Vicente Verdú
Una de las cosas que más gusta a la gente, por encima del sexo incluso es que le den la razón. No existe un modo más seguro de gratificar al otro -en cuerpo y alma- que admitir que tiene la razón o "toda la razón".
En las disputas, cuando la razón aún vuela, la enemistad del choque no termina antes de que medie un perdón y este perdón no es nunca de verdad completo si no incluye también por la "parte maldita" el reconocimiento de que obró de una manera que el otro tenía su razón al molestarse. El perdón entonces circula como un vehículo o catéter que desemboza las arterias de uno y otro como si se devolviera el fluido sanguíneo y todas las demás sustancias a la relación
No hace falta llegar a un considerable grado de violencia en los enfrentamientos. Cuando se discute, el máximo regalo que recibe una parte es el que llega cuando la otra, por contrición, le entregue la razón. He aquí la base religiosa de las confesiones y sus consecuencias en la purificación de las almas. El primero no sabía lo suficiente y el otro sí. El primero peca, es ignorante, no sabe, no conoce a Dios de modo que su razón aquí se relaciona con el saber torcido y, en el sentido más amplio, con su equivocación circunstancial.
Con ello, la razón se inmiscuye, sigilosamente, en la vida general y, al cabo, conseguir tener razón equivale al logro de poseer una vida bien orientada. Una vida, podría decirse, más firme y, con ello, si acaso, una vida más longeva gracias a la salubridad el juicio, el juicio que permite discernir del bien del mal y precaverse mejor de los peligros. Eso, aparte del tono positivo que se obtiene de atender con solicitud al errado, provisionalmente desdichado.
Quien tiene la razón posee, al ser reconocida un patrimonio que atraerá beneficios tales como el liderazgo, el respeto y la facultad de ver más. uitar. De tener la razón se deriva, en suma, un poder que sólo es privilegio de unos pocos. Ellos tienen la razón no tanto porque la hayan adquirido expresamente sino porque implícitamente se hallan dotados para sentar con tino los términos de las circunstancias y, con ello, repartir orden sobre la ambigüedad del mundo.
Cierto que no siempre una persona posee la divina fortuna de tener siempre razón. Sería más exacto decir que en ese momento "lleva razón". Una vez lleva uno la razón y otra la lleva el contrario como si este atributo migrara y, en consecuencia, impidiera convertirse en un insoportable oráculo.
Esa razón que viaja de aquí para allá, de un individuo a otro, no cesa jamás de cambiar su residencia y, por ello, crea una democracia de la razón, una colectividad que se autoreconoce necesitada del juicio de muchos. Todos víctimas del error como verdugos.
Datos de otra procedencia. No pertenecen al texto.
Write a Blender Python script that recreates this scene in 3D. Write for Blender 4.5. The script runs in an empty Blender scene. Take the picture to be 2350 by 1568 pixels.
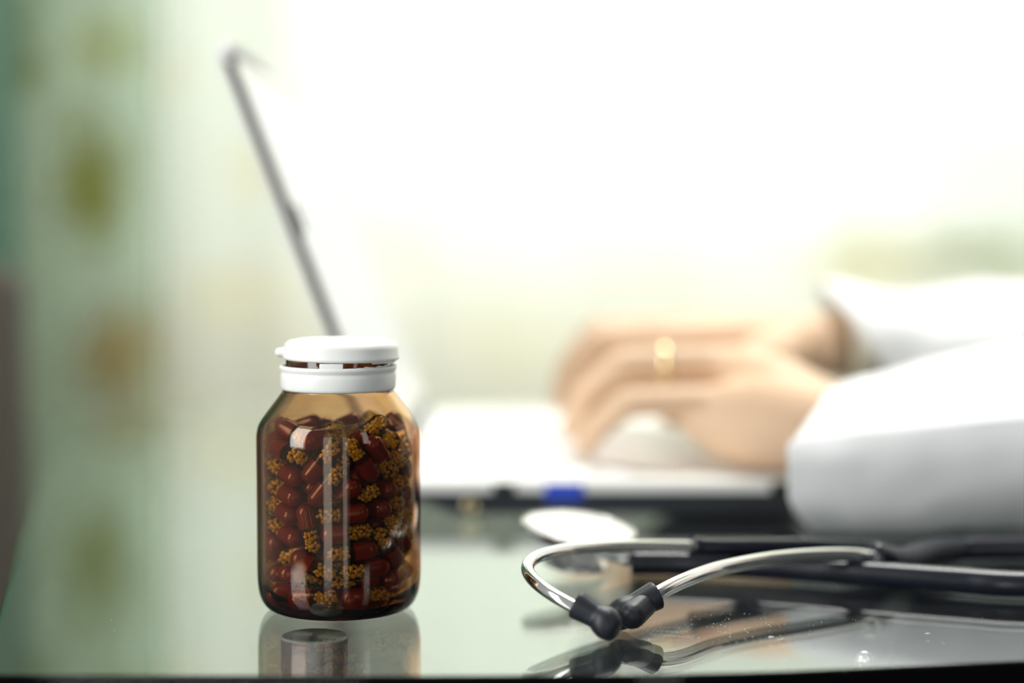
import bpy, bmesh, math, random
from mathutils import Vector, Matrix, Quaternion
from mathutils import noise as mnoise

R = math.radians
C = bpy.context.scene.collection
scn = bpy.context.scene

# ---------------------------------------------------------------- camera, sky, lights, exposure
FPX = 4400.0
CAM_Z = 0.148
PITCH = math.atan((784 - 490) / FPX)
cam_d = bpy.data.cameras.new('camera')
cam = bpy.data.objects.new('camera', cam_d)
C.objects.link(cam)
cam.location = (0, 0, CAM_Z)
cam.rotation_euler = (math.pi / 2 - PITCH, 0, 0)
cam_d.sensor_width = 36
cam_d.lens = FPX / 2350 * 36
cam_d.clip_start = 0.02
cam_d.clip_end = 100
cam_d.dof.use_dof = True
cam_d.dof.focus_distance = 0.690
cam_d.dof.aperture_fstop = 2.6
scn.camera = cam


def at(px, py, D):
    """point of the place that lies D metres in front of the camera, under photo pixel px, py"""
    u = (px - 1175) / FPX
    v = (784 - py) / FPX
    d = Vector((u, math.cos(PITCH) + v * math.sin(PITCH), -math.sin(PITCH) + v * math.cos(PITCH)))
    return Vector((0, 0, CAM_Z)) + d * (D / d.y)


world = bpy.data.worlds.new('daylight')
scn.world = world
world.use_nodes = True
bg = world.node_tree.nodes['Background']
bg.inputs[0].default_value = (0.98, 1.0, 0.95, 1)
bg.inputs[1].default_value = 0.31


def area(name, loc, target, sx, sy, power, col):
    l = bpy.data.lights.new(name, 'AREA')
    l.shape = 'RECTANGLE'
    l.size = sx
    l.size_y = sy
    l.energy = power
    l.color = col
    o = bpy.data.objects.new(name, l)
    C.objects.link(o)
    o.location = loc
    d = Vector(target) - Vector(loc)
    o.rotation_euler = d.to_track_quat('-Z', 'Y').to_euler()
    return o


# daylight through the window behind the curtain
area('window_daylight', (0.27, 2.75, 0.90), (0.16, 1.76, 0.40), 1.0, 1.4, 84, (1.0, 1.0, 0.94))
# added lamp above the far side of the desk, standing in for a skylight
area('overhead_added_fill', (0.25, 1.45, 1.7), (0.1, 0.95, 0.0), 1.0, 0.7, 36, (1.0, 0.985, 0.94))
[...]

Pecadores, injustos como sujetos o como objetos, en una sociabilidad que se enemista y se abraza.
Socios todos, pues, de una razón circulante que puebla el mundo y expuestos a sus variaciones, unas veces se encastra en nosotros y otras veces en los demás. Siendo así el mundo se ama intrínsecamente, se entre-ama. Porque sin tener razón, aun a ratos, no puede respirarse, aspirar y ganar vida. Con la razón nos fortalecemos, con su presencia nos fortificamos, con su falta nos demediamos.
Pero también, gracias al perdón quien tiene la razón trasmite parte de su beneficio en el semejante. Cargado de razón, no sólo disfruta revela su tesoro sino que a través del perdón libera al otro de ignominia.
El perdón es pues, un regalo de doble dirección. Sana al que sufre su doliente error y magnifica a quien proporciona la cura. El perdón es tan milagroso como el pan. Una sociedad que no perdona adelgaza y se suicida. Igualmente un sistema que no disfruta de suficiente razón se desmorona.
En ambos casos, la muerte ronda tanto a la bondad de la condonación como a la figura de la humillación. Una sociedad será tanto más sana y más humana de acuerdo a su capacidad para restañarse por indultos constantes y gracias a re-establecerse mediante transacciones de la razón. De otro modo la condena está garantizada y el abismo del mal a un paso.